- North Korea-linked Hackers have stolen over $2 billion in cryptocurrency assets in 2025, marking the highest annual total to date.
- The cumulative known thefts connected to North Korea exceed $6 billion, funds believed to support the country’s nuclear and missile programs.
- Most 2025 attacks have targeted crypto exchanges and wealthy individuals, primarily through social engineering tactics.
- Laundering methods have become more complex, involving multiple blockchain mixing and cross-chain transactions.
- Blockchain transparency aids investigators in tracing stolen assets, with firms like Elliptic playing a key role in attribution and interdiction.

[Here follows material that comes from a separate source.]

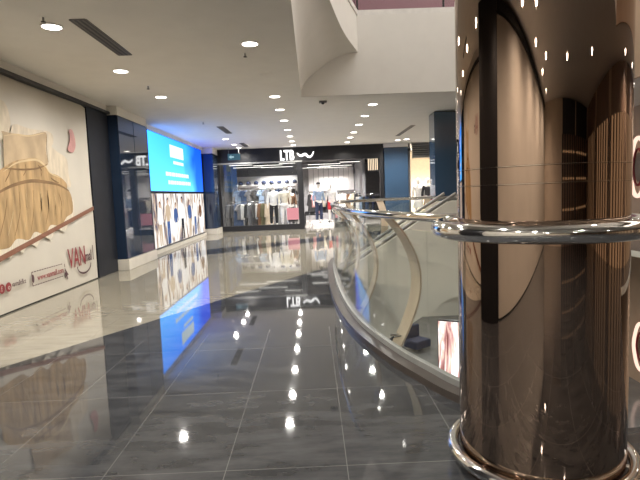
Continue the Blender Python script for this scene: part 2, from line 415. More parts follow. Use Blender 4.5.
acc = 0; nextp = .40
for a, c in zip(RS, RS[1:]):
    acc += (c-a).length
    if acc >= nextp:
        POSTS.append(RS.index(c)); nextp += 1.18
def bow_post(i):
    p = RS[i]; t = (RS[min(i+1,len(RS)-1)]-RS[i-1]).normalized(); n = Vector((t.y,-t.x,0))
    ctrl = smooth_path([(.03,0,-.12),(.05,0,.05),(.16,0,.26),(.25,0,.52),(.25,0,.76),(.15,0,1.00),(.015,0,RAILZ-.03)], 5)
    w, th = .085, .008; rows = []
    for k, q in enumerate(ctrl):
        a = ctrl[max(0,k-1)]; c = ctrl[min(len(ctrl)-1,k+1)]; d = (c-a).normalized(); nn = Vector((d.z,0,-d.x))
        def W(off, s): v = q + nn*off; return p + n*v.x + t*s + Vector((0,0,v.z))
        rows.append([W(-th,-w),W(-th,w),W(th,w),W(th,-w),W(-th,-w)])
    m = MB().grid(rows)
    for r in (rows[0], rows[-1]): m.b.faces.new([m.b.verts.new(x) for x in r[:4]])
    bmesh.ops.remove_doubles(m.b, verts=m.b.verts, dist=1e-5)
    o = m.build('post', M['brass'], bal, True)
    for s in (-.03,.03):
        q = p + n*.075 + t*s + Vector((0,0,.16)); MB().tube([q + n*.02, q - n*.05], .009, 8).build('bolt', M['chrome'], o, True)
for i in POSTS: bow_post(i)
seams = [0]+[ (a+c)//2 for a, c in zip(POSTS, POSTS[1:])]+[len(RS)-1]
for a, c in zip(seams, seams[1:]):
    seg = RS[a:c+1]
    if len(seg) < 3: continue
    seg = list(seg); seg[0] = seg[0].lerp(seg[1], .12); seg[-1] = seg[-1].lerp(seg[-2], .12)
    ribbon(seg, .012, .024, .06, 1.10).build('glass_panel', M['glass'], bal, True)

# upper-level balustrade on the bulkhead
ub = thing('glass_balustrade', 'upper floor glass balustrade on the white bulkhead above the void', 'balustrade', (0,0,HU+.05))
UP = resample([Vector((p.x,p.y,0)) for p in U if p.y > 6.0]+[Vector((5.9,10.03,0))], .12)
kc = min(range(len(UP)), key=lambda i: (UP[i]-Vector((1,10,0))).length)
LA, LB = UP[:kc+1], [Vector((1.02+.12*k,10.03,0)) for k in range(42)]
for seg in (LA, LB):
    ribbon(seg, -.06, .02, 0, .10).build('base_channel', M['trim'], ub)
    MB().tube([(p.x,p.y,1.08) for p in offset_path(seg,-.02)], .03, 12).build('handrail', M['chrome'], ub, True)
    step = 14
    for k in range(0, len(seg)-1, step):
        s2 = seg[k:k+step+1]
        if len(s2) < 3: continue
        s2 = list(s2); s2[0] = s2[0].lerp(s2[1], .1); s2[-1] = s2[-1].lerp(s2[-2], .1)
        ribbon(s2, -.026, -.014, .06, 1.04).build('glass_panel', M['glass'], ub, True)
    for k in range(0, len(seg), step):
        p = seg[k]; MB().tube([(p.x,p.y+.03,0),(p.x,p.y+.03,1.06)], .02, 10).build('post', M['black'], ub, True)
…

In 2025, hackers linked to North Korea have stolen more than $2 billion in cryptocurrency, representing the largest yearly amount recorded, with three months remaining. These thefts have mainly targeted cryptocurrency exchanges and affluent individuals worldwide.
The cumulative thefts attributed to the regime now total over $6 billion. According to the United Nations and government sources, the stolen funds are believed to be crucial in supporting North Korea’s nuclear weapons and missile programs.
This year’s significant losses include a $1.5 billion theft in February from the cryptocurrency exchange Bybit. Other victims publicly attributed to North Korean hackers in 2025 include LND.fi, WOO X, and Seedify. To date, Elliptic has linked over thirty additional hacks this year to North Korean groups.
Experts note that attribution combines blockchain analytics, laundering pattern observations, and intelligence sources. Some hacks show similarities but lack sufficient evidence for definite attribution. Many incidents remain unreported or unidentified.
Compared to previous years, this amount nearly triples 2024’s total and surpasses the previous record of $1.35 billion stolen in 2022, which included high-profile attacks on Ronin Network and Harmony Bridge.
The methods used in 2025 mainly involve social engineering—a strategy where attackers manipulate individuals to gain access—marking a shift from earlier technical exploits of crypto infrastructure vulnerabilities.
In addition, laundering stolen cryptoassets has become increasingly sophisticated. Techniques include multiple mixing rounds—which blend cryptocurrency to obscure its source—cross-chain transactions moving assets across different blockchains, and using less common blockchains to evade tracking. Other methods involve acquiring utility tokens, redirecting funds to fresh wallets, and creating specialized tokens within laundering networks.
Despite these tactics, blockchain’s open ledger system allows investigators to trace stolen funds. Each transaction leaves a trace, enabling tracing across networks. Elliptic, a leading blockchain analytics firm, actively attributes stolen funds to aid global financial institutions in blocking illicit transactions.
The growing scale of theft and evolving tactics highlight the ongoing challenges in crypto security. Advanced forensic tools help maintain transparency and enable law enforcement and businesses to better detect and prevent illicit activities within the cryptocurrency ecosystem.